## What needs to be done
Report how many lines hold the word "runs"; give nothing but the number.

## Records
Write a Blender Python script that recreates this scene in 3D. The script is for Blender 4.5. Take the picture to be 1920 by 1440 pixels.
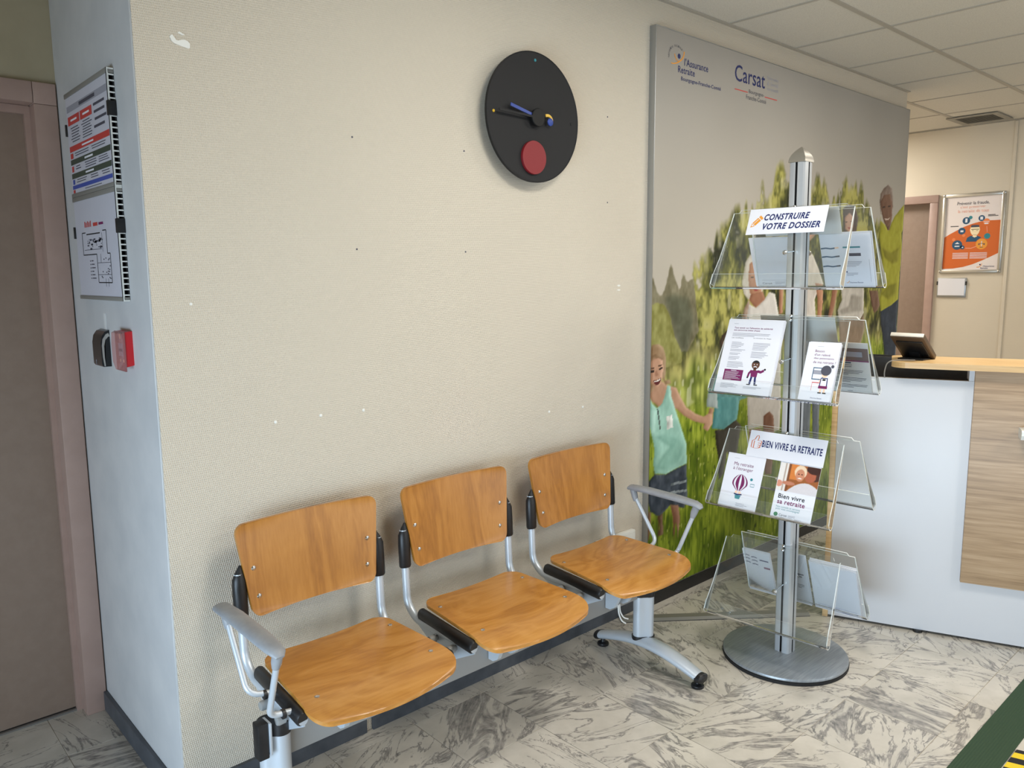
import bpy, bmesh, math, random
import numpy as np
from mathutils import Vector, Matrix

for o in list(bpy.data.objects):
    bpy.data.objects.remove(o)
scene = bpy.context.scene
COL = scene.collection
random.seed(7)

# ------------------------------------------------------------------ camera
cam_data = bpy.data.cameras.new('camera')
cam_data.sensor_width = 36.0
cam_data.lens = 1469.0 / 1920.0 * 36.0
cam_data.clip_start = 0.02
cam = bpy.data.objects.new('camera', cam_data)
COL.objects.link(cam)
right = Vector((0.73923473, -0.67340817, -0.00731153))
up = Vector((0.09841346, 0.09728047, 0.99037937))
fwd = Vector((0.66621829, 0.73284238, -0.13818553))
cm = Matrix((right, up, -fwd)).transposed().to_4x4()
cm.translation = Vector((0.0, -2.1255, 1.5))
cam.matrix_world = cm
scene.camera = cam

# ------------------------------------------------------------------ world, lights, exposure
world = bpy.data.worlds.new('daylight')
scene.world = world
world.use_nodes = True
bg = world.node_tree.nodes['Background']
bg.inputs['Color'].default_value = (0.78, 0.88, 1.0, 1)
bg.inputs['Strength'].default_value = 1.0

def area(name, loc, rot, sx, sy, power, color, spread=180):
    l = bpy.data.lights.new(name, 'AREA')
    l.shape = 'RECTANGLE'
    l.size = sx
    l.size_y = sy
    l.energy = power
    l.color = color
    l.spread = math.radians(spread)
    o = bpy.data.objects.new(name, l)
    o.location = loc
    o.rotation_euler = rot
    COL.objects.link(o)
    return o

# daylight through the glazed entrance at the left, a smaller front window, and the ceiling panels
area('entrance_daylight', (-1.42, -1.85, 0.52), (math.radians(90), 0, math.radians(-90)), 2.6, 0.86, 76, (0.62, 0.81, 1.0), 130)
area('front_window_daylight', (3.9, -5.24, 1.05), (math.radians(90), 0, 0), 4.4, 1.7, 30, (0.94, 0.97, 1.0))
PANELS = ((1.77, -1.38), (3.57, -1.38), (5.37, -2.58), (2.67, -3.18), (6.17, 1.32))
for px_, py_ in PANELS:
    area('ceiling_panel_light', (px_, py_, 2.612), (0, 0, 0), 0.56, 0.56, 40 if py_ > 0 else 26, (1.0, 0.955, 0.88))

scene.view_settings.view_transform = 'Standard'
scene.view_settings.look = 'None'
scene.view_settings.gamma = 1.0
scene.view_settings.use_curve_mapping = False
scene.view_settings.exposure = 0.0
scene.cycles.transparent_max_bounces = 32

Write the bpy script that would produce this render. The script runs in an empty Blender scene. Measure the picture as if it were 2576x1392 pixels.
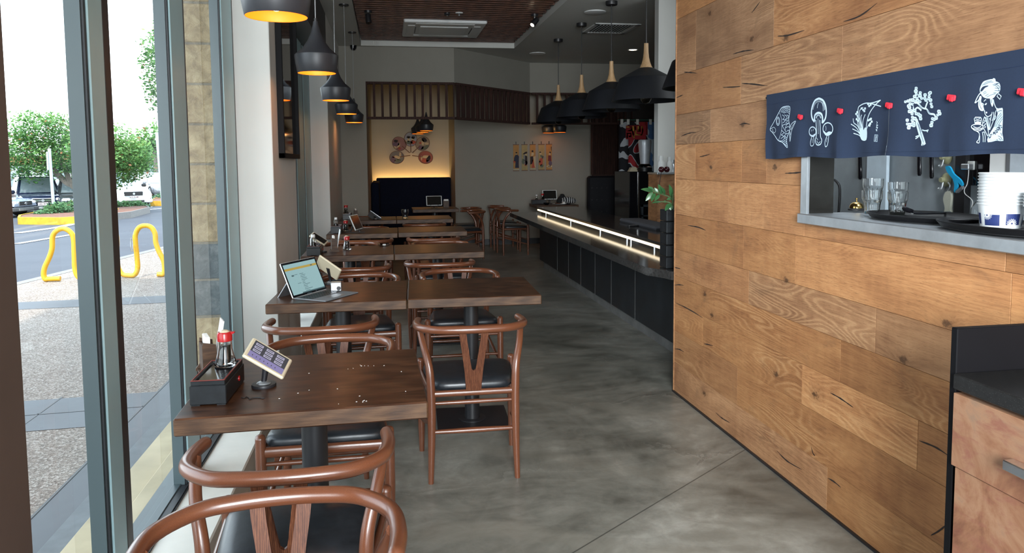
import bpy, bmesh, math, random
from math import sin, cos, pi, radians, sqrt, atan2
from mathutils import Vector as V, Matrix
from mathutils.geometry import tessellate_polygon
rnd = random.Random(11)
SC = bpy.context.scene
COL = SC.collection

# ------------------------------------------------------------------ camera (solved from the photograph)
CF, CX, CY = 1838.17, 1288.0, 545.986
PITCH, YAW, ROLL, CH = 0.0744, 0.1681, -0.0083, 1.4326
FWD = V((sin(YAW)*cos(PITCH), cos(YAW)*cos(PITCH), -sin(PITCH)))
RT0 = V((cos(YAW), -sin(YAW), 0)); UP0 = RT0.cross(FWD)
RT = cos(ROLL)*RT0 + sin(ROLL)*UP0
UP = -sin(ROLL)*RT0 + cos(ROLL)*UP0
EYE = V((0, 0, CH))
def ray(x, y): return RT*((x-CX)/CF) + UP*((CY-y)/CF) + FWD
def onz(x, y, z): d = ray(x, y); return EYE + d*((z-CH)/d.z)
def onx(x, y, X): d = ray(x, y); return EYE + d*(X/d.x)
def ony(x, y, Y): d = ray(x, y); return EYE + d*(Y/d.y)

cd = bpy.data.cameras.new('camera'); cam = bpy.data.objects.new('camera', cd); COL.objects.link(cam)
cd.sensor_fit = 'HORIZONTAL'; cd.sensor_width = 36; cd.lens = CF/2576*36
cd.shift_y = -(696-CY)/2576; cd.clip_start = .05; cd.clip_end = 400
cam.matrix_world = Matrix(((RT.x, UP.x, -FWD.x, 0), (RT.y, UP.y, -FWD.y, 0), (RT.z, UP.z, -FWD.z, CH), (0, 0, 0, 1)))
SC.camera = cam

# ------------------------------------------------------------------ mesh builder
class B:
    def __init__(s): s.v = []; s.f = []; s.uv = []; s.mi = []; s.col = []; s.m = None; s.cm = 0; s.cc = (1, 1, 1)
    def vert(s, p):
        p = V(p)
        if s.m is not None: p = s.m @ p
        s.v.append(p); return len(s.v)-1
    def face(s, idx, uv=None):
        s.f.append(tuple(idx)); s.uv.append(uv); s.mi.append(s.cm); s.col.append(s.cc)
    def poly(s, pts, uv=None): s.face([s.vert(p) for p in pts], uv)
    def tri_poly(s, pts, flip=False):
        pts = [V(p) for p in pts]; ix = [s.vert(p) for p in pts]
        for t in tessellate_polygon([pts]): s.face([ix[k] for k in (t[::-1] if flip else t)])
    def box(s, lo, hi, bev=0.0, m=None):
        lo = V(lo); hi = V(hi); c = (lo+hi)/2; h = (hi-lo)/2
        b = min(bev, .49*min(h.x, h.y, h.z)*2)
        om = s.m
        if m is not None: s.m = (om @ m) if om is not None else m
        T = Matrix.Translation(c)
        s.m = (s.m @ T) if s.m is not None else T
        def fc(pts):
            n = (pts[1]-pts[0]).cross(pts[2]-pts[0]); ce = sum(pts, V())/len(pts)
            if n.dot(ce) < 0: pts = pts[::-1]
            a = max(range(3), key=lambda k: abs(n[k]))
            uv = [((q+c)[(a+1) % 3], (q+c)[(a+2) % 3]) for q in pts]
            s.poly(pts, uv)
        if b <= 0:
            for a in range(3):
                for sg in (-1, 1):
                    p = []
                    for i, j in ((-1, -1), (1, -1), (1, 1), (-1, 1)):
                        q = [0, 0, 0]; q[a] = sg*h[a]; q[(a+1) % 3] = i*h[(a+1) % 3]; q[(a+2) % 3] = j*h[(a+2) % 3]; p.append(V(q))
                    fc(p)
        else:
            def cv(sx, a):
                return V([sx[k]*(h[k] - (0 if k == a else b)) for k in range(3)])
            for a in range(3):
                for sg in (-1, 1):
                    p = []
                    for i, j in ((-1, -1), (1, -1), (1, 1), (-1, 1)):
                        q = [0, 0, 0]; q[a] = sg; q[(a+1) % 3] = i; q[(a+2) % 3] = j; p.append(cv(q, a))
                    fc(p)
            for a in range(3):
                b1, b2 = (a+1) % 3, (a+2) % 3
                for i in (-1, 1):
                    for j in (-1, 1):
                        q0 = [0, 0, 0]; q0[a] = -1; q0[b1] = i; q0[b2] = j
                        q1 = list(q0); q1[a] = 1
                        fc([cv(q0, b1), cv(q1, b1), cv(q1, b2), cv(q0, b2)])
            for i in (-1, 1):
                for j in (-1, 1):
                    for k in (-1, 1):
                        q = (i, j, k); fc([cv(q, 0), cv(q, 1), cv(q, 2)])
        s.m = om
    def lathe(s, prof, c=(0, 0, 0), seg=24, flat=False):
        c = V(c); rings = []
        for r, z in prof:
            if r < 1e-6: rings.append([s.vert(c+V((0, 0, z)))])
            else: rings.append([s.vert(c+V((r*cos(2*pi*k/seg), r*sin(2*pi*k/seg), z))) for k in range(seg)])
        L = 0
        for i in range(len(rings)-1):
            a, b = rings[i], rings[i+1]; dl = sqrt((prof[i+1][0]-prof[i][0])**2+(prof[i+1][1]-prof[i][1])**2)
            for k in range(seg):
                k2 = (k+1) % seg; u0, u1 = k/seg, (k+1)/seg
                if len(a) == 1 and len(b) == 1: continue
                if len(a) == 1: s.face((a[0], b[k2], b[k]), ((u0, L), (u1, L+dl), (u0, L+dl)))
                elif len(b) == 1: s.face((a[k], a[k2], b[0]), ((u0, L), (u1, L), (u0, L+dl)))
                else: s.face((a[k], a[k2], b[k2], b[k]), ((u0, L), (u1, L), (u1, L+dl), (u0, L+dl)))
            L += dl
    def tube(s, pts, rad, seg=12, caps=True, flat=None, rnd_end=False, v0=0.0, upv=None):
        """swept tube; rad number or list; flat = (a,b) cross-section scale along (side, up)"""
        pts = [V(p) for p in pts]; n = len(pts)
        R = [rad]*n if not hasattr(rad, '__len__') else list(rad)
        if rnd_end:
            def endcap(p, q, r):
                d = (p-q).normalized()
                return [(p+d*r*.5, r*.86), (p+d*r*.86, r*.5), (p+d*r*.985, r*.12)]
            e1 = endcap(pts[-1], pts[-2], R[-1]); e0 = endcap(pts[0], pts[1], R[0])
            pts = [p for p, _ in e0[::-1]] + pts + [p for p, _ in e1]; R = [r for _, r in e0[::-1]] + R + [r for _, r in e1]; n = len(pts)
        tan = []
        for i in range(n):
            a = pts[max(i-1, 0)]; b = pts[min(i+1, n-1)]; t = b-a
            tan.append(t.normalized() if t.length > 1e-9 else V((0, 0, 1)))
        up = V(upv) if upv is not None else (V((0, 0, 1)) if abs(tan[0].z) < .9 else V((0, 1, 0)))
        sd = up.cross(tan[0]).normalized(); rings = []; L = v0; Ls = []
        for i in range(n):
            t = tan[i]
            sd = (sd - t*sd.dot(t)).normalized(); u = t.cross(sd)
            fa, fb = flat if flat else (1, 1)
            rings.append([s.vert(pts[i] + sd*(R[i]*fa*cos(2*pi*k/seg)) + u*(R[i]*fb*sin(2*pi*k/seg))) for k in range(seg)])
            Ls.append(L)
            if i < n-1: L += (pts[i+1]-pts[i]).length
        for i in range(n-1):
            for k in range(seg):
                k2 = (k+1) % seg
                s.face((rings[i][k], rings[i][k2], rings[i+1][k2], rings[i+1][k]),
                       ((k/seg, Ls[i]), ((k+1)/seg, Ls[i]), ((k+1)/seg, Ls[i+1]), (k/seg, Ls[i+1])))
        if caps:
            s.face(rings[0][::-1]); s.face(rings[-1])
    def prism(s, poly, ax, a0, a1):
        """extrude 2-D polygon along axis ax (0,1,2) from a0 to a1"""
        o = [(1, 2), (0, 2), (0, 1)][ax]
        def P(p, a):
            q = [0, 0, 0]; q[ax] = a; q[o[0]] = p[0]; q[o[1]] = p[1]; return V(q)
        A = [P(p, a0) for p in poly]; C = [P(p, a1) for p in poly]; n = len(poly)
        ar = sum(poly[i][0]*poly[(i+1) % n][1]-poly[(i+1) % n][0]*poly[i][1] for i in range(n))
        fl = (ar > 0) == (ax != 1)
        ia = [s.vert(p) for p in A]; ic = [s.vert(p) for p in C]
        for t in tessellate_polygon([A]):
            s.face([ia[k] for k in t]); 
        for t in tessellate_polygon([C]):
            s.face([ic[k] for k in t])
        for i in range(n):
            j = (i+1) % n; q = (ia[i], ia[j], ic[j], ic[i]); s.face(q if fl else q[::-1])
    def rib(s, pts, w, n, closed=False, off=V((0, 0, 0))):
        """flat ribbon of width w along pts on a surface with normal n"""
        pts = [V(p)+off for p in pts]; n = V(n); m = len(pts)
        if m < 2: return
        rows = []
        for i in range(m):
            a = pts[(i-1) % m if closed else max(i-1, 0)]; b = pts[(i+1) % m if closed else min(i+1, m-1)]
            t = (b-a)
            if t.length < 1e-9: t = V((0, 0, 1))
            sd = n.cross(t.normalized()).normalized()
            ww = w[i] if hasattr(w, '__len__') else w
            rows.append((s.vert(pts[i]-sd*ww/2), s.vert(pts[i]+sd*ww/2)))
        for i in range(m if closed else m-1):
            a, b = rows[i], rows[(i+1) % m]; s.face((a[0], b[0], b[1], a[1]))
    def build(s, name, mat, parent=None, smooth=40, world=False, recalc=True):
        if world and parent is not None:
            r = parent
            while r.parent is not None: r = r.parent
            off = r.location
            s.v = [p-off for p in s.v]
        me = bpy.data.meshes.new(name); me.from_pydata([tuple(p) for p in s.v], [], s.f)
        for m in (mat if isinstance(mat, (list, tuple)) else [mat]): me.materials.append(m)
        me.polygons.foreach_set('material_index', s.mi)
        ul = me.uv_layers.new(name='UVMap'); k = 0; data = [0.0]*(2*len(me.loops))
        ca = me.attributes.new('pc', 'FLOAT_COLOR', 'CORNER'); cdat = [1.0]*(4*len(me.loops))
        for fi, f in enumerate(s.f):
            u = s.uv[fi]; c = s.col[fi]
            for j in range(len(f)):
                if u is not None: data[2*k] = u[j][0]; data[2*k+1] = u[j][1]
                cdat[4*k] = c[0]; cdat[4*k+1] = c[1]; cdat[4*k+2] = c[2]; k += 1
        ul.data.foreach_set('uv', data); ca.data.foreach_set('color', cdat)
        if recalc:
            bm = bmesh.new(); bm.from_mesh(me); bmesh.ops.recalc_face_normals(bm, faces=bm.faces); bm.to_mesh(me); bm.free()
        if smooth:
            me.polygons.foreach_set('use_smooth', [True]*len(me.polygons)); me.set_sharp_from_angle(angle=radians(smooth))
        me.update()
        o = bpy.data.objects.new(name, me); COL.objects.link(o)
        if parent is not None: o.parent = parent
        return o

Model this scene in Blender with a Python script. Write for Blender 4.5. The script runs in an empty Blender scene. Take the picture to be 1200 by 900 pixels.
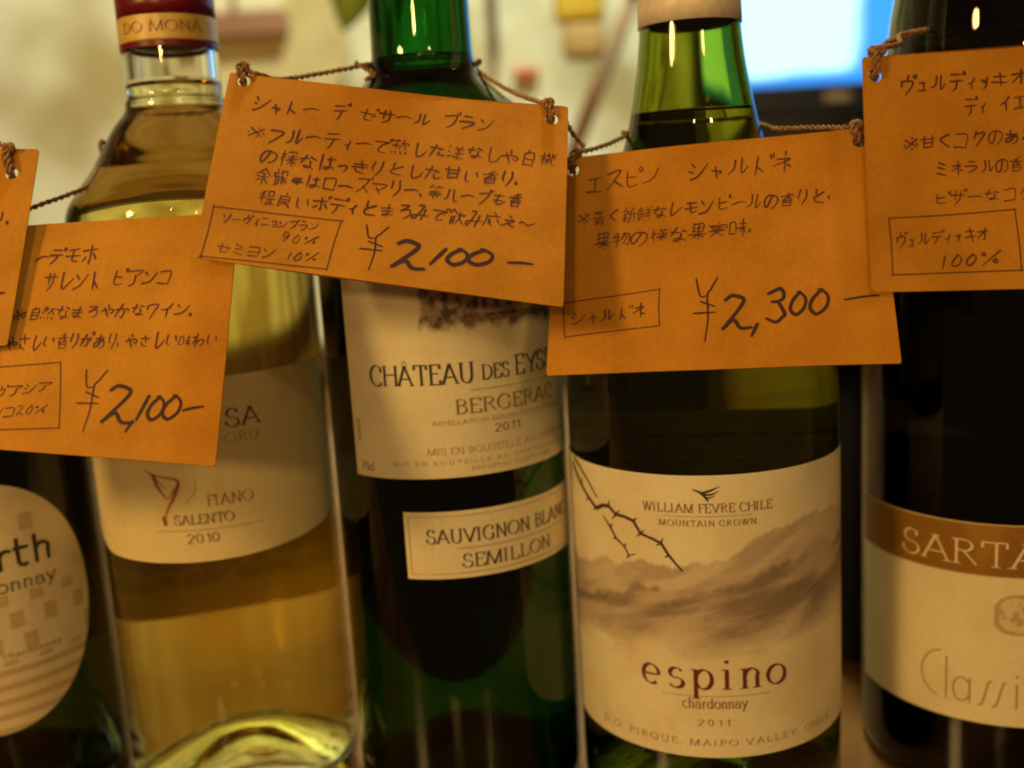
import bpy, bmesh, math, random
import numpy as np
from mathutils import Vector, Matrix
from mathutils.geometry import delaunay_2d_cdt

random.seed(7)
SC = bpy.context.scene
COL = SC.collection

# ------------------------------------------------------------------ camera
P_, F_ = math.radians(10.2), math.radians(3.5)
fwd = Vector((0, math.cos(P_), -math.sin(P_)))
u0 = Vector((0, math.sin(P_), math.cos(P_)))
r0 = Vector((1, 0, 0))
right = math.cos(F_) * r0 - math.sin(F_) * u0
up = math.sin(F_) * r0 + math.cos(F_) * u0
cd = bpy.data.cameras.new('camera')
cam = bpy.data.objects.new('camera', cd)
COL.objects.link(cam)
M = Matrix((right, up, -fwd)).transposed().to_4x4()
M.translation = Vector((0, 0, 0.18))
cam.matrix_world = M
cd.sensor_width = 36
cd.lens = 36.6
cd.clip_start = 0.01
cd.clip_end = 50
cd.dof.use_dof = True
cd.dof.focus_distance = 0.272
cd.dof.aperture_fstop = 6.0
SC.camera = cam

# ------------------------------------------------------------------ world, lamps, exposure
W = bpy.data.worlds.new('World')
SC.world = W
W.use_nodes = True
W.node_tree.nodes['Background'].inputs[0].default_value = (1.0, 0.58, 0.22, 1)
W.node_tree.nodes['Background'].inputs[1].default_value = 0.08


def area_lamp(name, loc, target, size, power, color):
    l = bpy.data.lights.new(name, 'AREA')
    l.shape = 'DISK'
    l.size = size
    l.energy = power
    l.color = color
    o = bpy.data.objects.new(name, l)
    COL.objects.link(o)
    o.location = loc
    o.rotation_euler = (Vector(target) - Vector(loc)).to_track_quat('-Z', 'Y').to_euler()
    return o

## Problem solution
2